Scene modeling code data:

+===+

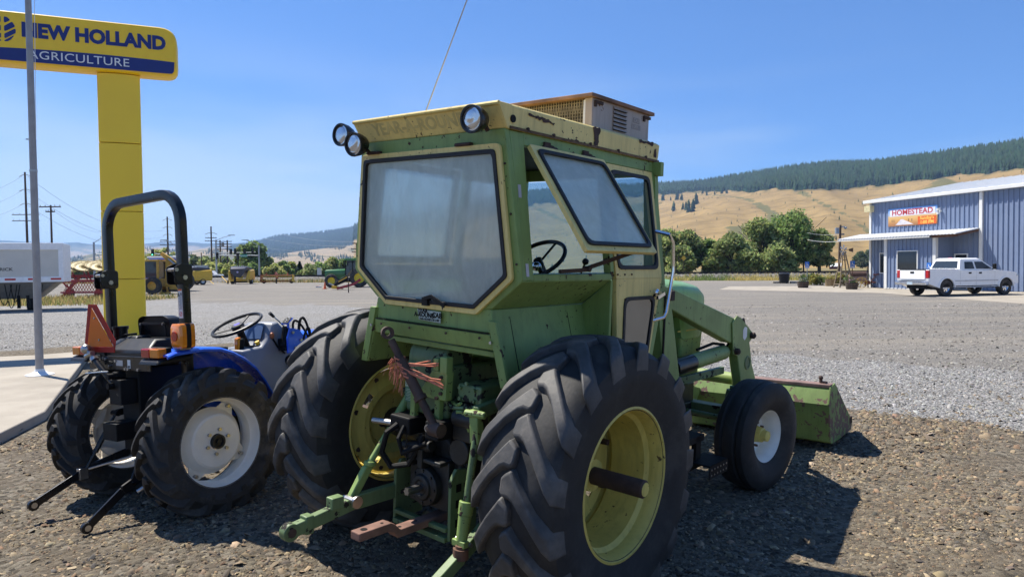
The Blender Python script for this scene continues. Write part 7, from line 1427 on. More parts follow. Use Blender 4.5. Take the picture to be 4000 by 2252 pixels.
CBN = machine('equipment_cabinet', 'large pale grey roadside equipment cabinet beside the white vehicle', 'cabinet', 787, 118, 0); z = at(787, 1037, 118).z; MB().bb((-.9, -.6, -.1), (.9, .6, z)).build('cabinet_body', mat('cabinet_grey', (.42, .48, .52), .5, var=.05), CBN, 0, .02); MB().bb((-.95, -.65, z), (.95, .65, z + .07)).build('cabinet_roof', M_white, CBN, 0); MB().bb((.2, -.61, .3), (.8, -.603, z - .2)).build('door', mat('cabinet_grey2', (.45, .51, .55), .5), CBN, 0)
CBN = machine('control_cabinet', 'small pale cabinet by the railway left of the distant green tractor', 'cabinet', 1247, 112, 0); z = at(1247, 1046, 112).z; MB().bb((-.28, -.3, -.1), (.28, .3, z)).build('cabinet_body', mat('cabinet_white', (.6, .62, .62), .5, var=.05), CBN, 0, .02); MB().bb((-.31, -.33, z), (.31, .33, z + .05)).build('cabinet_roof', M_galv, CBN, 0)
SV = machine('parked_suv', 'white and maroon vehicle on the road behind the track', 'car', 838, 121, 0)
MB().prism([(x, -.9, z) for x, z in ((-1.5, .5), (-1.5, 1.0), (1.1, .98), (1.3, .75), (1.3, .45))], (0, 1.8, 0)).build('body', M_white, SV, 0, .05); MB().bb((-1.5, -.93, .35), (1.3, -.89, .62)).build('maroon_stripe', mat('maroon', (.2, .02, .03), .4), SV, 0); MB().prism([(x, -.8, z) for x, z in ((-1.5, 1.0), (-1.4, 1.62), (-.3, 1.62), (.3, 1.0))], (0, 1.6, 0)).build('cab', M_white, SV, 0, .05); MB().prism([(x, -.82, z) for x, z in ((-.95, 1.05), (-.95, 1.52), (-.35, 1.52), (.1, 1.05))], (0, .01, 0)).build('window', M_dgl, SV, 0)
for x in (-1.0, .85): wheel(SV, (x, -.8, .33), .33, .25, .18, M_steel)
for (ax_, ay, bx, by), lb in (((783, 1063, 838, 1112), 'yellow guy wire guard left of the front baler'), ((866, 1078, 895, 1106), 'yellow guy wire guard touching the front baler')):
    a, b = at(ax_, ay, 93), at(bx, by, 89); t_ = thing('guy_guard', lb, 'guy guard', (b.x, b.y, 0)); MB().cyl((a.x - b.x, a.y - b.y, a.z), (0, 0, -.1), .04, n=6).build('sleeve', M_mny, t_)
SGN = machine('warning_sign', 'small yellow warning sign in front of the willow row', 'sign', 2671, 92, 0); z0 = at(2671, 1008, 92).z; MB().bb((-.035, 0, 0), (.035, .05, z0 + .3)).build('post', M_rustd, SGN, 0); MB().prism([(0, -.02, z0 + .35), (.32, -.02, z0), (0, -.02, z0 - .35), (-.32, -.02, z0)], (0, .015, 0)).build('plate', M_mny, SGN, 0)
M_wire = mat('power_wire', (.16, .17, .18), .6, var=0); M_wireb = mat('bright_cable', (.55, .55, .56), .5, var=0)
def wire(label, a, b, sag, r_=.012, m_=None, grp='overhead wires'):
    a, b = Vector(a), Vector(b); o = MB().tube([a.lerp(b, t) + Vector((0, 0, -4 * sag * t * (1 - t))) for t in np.linspace(0, 1, 22)], r_, 4).build('overhead_wire', m_ or M_wire, None); tag(o, label, 'wire', grp)
def wpx(label, x0, y0, Y0_, x1, y1, Y1_, sag, r_=.014, m_=None): wire(label, at(x0, y0, Y0_), at(x1, y1, Y1_), sag, r_, m_)
wpx('upper wire from the tall left pole down towards the sign column', 107, 688, 120, 640, 900, 150, 3.0, .02); wpx('middle wire from the tall left pole down towards the sign column', 107, 745, 120, 640, 925, 150, 3.0, .02); wpx('lower wire from the tall left pole behind the crossarm pole', 107, 800, 120, 640, 952, 150, 3.0, .02)
wpx('top wire running off the left edge from the tall pole', 88, 686, 120, -250, 760, 110, 1.5, .02); wpx('second wire running off the left edge from the tall pole', 88, 742, 120, -250, 810, 110, 1.5, .02); wpx('third wire running off the left edge from the tall pole', 88, 797, 120, -250, 850, 110, 1.5, .02)
wpx('faint wire from the crossarm pole to the lamp mast', 210, 822, 80, 410, 905, 120, .8, .012)
wpx('upper of the two wires in front of the wooded mountain', 1090, 912, 150, 1480, 938, 120, .8, .022, M_wireb); wpx('lower of the two wires in front of the wooded mountain', 1030, 930, 150, 1480, 955, 120, .8, .022, M_wireb); wpx('lowest wire crossing the dry foothill', 990, 960, 140, 1480, 985, 120, .6, .018, M_wireb)
wpx('thick pale cable sloping in front of the willow row', 2300, 992, 96, 3140, 932, 104, .9, .035, M_wireb); wpx('pale cable continuing right from the thin pole', 3140, 932, 104, 3280, 942, 70, .2, .03, M_wireb); wpx('thin upper wire in front of the willows', 2300, 945, 96, 3140, 905, 104, .8, .014, M_wireb); wpx('thin wire from the thin pole to the transformer pole', 3140, 905, 104, 3283, 915, 70, .2, .014, M_wireb)
# ================================================================== BLUE METAL BUILDING
WD = Vector((.33035, -.94386, 0)); WN = Vector((-.94386, -.33035, 0))      # along the wall (to the right), out of the wall
BLD = thing('metal_building', 'blue ribbed metal building with white roof and porch awning', 'building', M=frame((25.2, 50.0, 0), WD, (0, 0, 1)))
# local: x along the front wall to the right, y up, z out of the wall
mbl, n, b, o = nodes('blue_steel_siding'); P = coord(n)
c = ramp(n, nz(n, P, .6, 5, .6), [(.3, (.15, .20, .31)), (.7, (.195, .25, .375))]); c = mix(n, ramp(n, nz(n, coord(n, (3, .25, 3)), 2, 4), [(.5, 0.0), (.8, .35)]), c, (.25, .27, .36)); n.links.new(c, b.inputs['Base Color']); b.inputs['Roughness'].default_value = .5
M_sid = mbl; M_trim = mat('white_trim', (.72, .72, .69), .45, var=.06, scale=1); M_rfw = mat('white_roof_metal', (.70, .71, .71), .45, .1, var=.05)
def siding(x0, x1, y0, y1, z, name, par, holes=()):
    """ribbed sheets about a metre wide, each a piece of its own"""
    xs_ = list(np.arange(x0, x1 - .05, .915)) + [x1]
    for a, b_ in zip(xs_[:-1], xs_[1:]):
        pr = []; k_ = a
        while k_ < b_ - 1e-3:
            for dx, dz in ((0, 0), (.18, 0), (.20, .048), (.25, .048), (.27, 0)):
                if k_ + dx <= b_ + 1e-6: pr.append((k_ + dx, dz))
            k_ += .305
        pr.append((b_, 0)); m = MB(); m.loft([[Vector((x, y0, z + dz)) for x, dz in pr], [Vector((x, y1, z + dz)) for x, dz in pr]], False); m.build(name, M_sid, par, 0)
m = MB(); m.bb((0.0, 0, -18), (24, 5.95, -.02)); SH = m.build('wall', M_sid, BLD, 0)
siding(.16, 8.14, 0.04, 5.88, .0, 'siding_panel', SH); siding(8.36, 23, .04, 5.88, .0, 'siding_panel', SH)
m = MB(); m.bb((0, 0, -.015), (.15, 5.9, .06)); m.build('corner_trim', M_trim, SH, 0); MB().bb((8.15, 0, -.015), (8.35, 5.88, .12)).build('downspout', M_trim, SH, 0, .01)
m = MB(); m.loft([[Vector((-.3, y, z)) for z, y in ((.22, 5.92), (.22, 6.08), (-9, 7.65), (-18.2, 6.05), (-18.2, 5.9), (-9, 7.5))], [Vector((24.3, y, z)) for z, y in ((.22, 5.92), (.22, 6.08), (-9, 7.65), (-18.2, 6.05), (-18.2, 5.9), (-9, 7.5))]]); RFB = m.build('roof', M_rfw, BLD, 0)
MB().bb((-.33, 5.88, .221), (24.3, 6.09, .32)).build('gutter', M_trim, RFB, 0, .02)
for i in range(40): x = -.1 + i * .61; MB().bar([(x, 6.10, .2), (x, 7.665, -9)], .03, .03, (0, 1, 0)).build('roof_seam', M_rfw, RFB, 0)
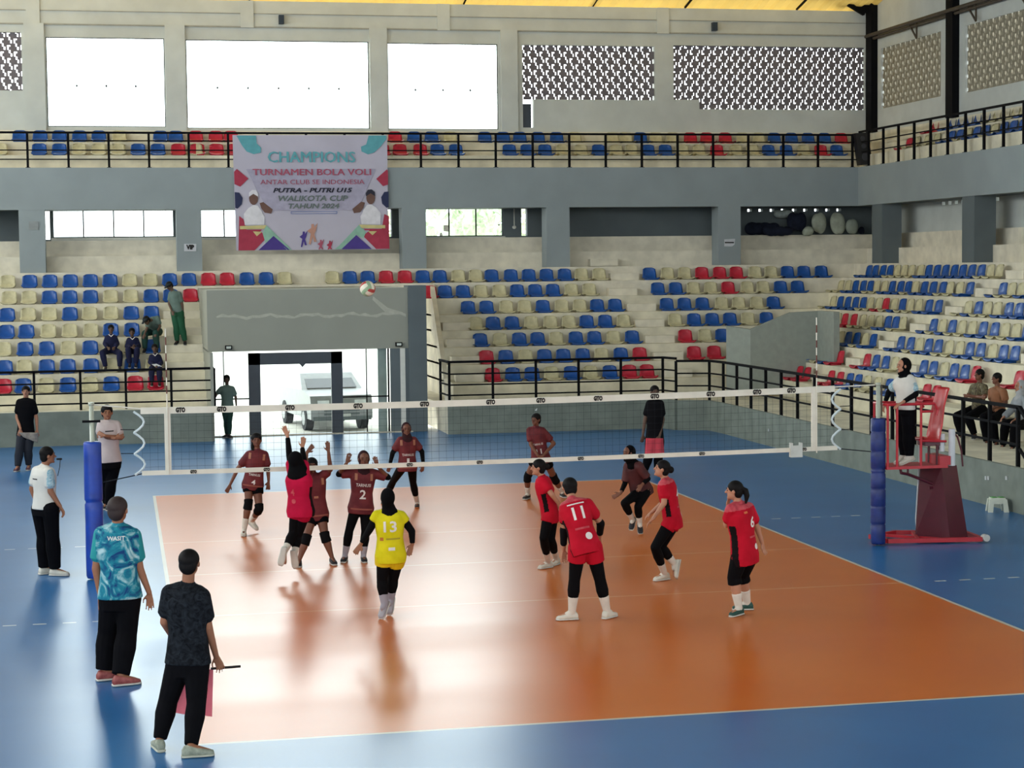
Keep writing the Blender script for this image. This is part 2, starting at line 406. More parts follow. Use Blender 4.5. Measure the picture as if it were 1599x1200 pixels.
LW = [(-6.72, -3.49, 4.9, 5.62), (-2.85, 2.3, 4.88, 5.62), (3.42, 5.75, 4.85, 5.62), (6.28, 6.45, 4.85, 5.62), (2.42, 2.55, 4.85, 5.62), (-6.98, -6.8, 4.85, 5.62), (-3.42, -3.3, 4.85, 5.62)]
walled('wall_far_upper', 'Y', FW, .25, XL-4, 17.2, 7.4, 11.36, UW+[J0, J1, J2, (6.36, 6.68, 7.92, 8.72)], M_plaster)
dots = [(12.35+i*.345, 12.35+i*.345+.14, 5.5, 5.58) for i in range(11)]
walled('wall_far_lower', 'Y', FW, .25, XL-4, 17.2, 4.4, 7.4, LW+dots, M_dgrey)
g = MB(); g.box(XL, 17, 27.86, 28.02, 7.42, 7.79); g.box(16.86, 17, -8, 28, 7.42, 7.79); struct('trim_3', g, M_conc)
g = MB(); g.box(XL, 17, 27.96, 28.02, 10.62, 10.66); g.box(XL, 17, 27.97, 28.02, 11.0, 11.02); struct('trim_4', g, mat('aged_plaster', '9c9c92', .85, .2))
for i, (a, b, x) in enumerate([(-3.62, -3.08, 0), (1.99, 2.48, 0), (5.72, 6.2, 0), (-7.35, -6.82, 0)]):
    g = MB(); g.box(a, b, 27.9, 28.02, 7.78, 10.66); struct('trim_%d' % (5+i), g, M_white if 0 else M_plaster)
for i, x in enumerate((-7.1, -2.0+.62, 4.1, 10.5)):
    g = MB(); g.box(x-.18, x+.18, 27.95, 28.02, 10.62, 11.36); struct('trim_%d' % (9+i), g, M_plaster)
# big upper windows: thin steel frames and fixing lugs
for i, (a, b, c, d) in enumerate(UW):
    w = thing('window_%d' % (3+i), None, None, ((a+b)/2, FW, c)); w['kind'] = 'structure'
    g = MB()
    for z in (c, d): g.box(a, b, FW+.02, FW+.06, z-.02, z+.02)
    for x in (a, b): g.box(x-.02, x+.02, FW+.02, FW+.06, c, d)
    g.build('window_frame', M_black, w)
    n = 5 if i == 1 else 3; g = MB(); step_ = (b-a)/(n+1)
    for q in range(n): g.ell((a+step_*(q+1), FW+.05, c+(d-c)*.46), (.03,0,0), (0,.02,0), (0,0,.035), 8, 6)
    g.build('window_lug', M_dgrey, w)
    g = MB(); g.box(a, b, FW+.1, FW+.11, c, d); g.build('window_pane', M_glass, w)
for i, (a, b, c, d) in enumerate(LW[:3]):
    w = thing('window_%d' % (6+i), None, None, ((a+b)/2, FW, c)); w['kind'] = 'structure'
    g = MB(); n = (4, 7, 3)[i]
    for q in range(n+1):
        x = a+(b-a)*q/n; g.box(x-.018, x+.018, FW+.06, FW+.1, c, d)
    g.box(a, b, FW+.06, FW+.1, c-.02, c+.02)
    g.build('window_frame', M_black, w)
    g = MB(); g.box(a-.05, b+.05, FW-.04, FW+.02, c-.13, c-.01); g.build('window_sill', M_white, w)
    g = MB(); g.box(a, b, FW+.08, FW+.085, c, d); g.build('window_pane', M_glass, w)
# pierced breeze-block screens: S-shaped slots in a block wall
def screen(name, ax, at, u0, u1, z0, z1, cell, m, flip=False, th=.07, thin=0):
    g = MB(); n = 8; sub = cell/n
    nu = int(round((u1-u0)/sub)); nz = int(round((z1-z0)/sub))
    for j in range(nz):
        i = 0
        while i < nu:
            def solid(i):
                # two interleaved lattices of slots
                r = nz-1-j if not flip else j
                ii = i
                for ox, oz in ((0, 0), (4, 4)):
                    cx, cz = (ii+ox) % n, (r+oz) % n
                    if SLOT2[cz][cx] == '.': return False
                return True
            k = i; st = solid(i)
            while k < nu and solid(k) == st: k += 1
            if st:
                a, b = u0+i*sub, min(u1, u0+k*sub); c, d = z0+j*sub, z0+(j+1)*sub
                if ax == 'Y': g.box(a, b, at, at+th, c, d)
                else: g.box(at, at+th, a, b, c, d)
            i = k
    return struct(name, g, m)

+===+

**Written task**
Copy out every line with the word "follow".

**Exercise solution**
The Blender Python script for this scene continues. Write part 7, from line 1427 on. More parts follow. Use Blender 4.5. Take the picture to be 4000 by 2252 pixels.
Keep writing the Blender script for this image. This is part 2, starting at line 406. More parts follow. Use Blender 4.5. Measure the picture as if it were 1599x1200 pixels.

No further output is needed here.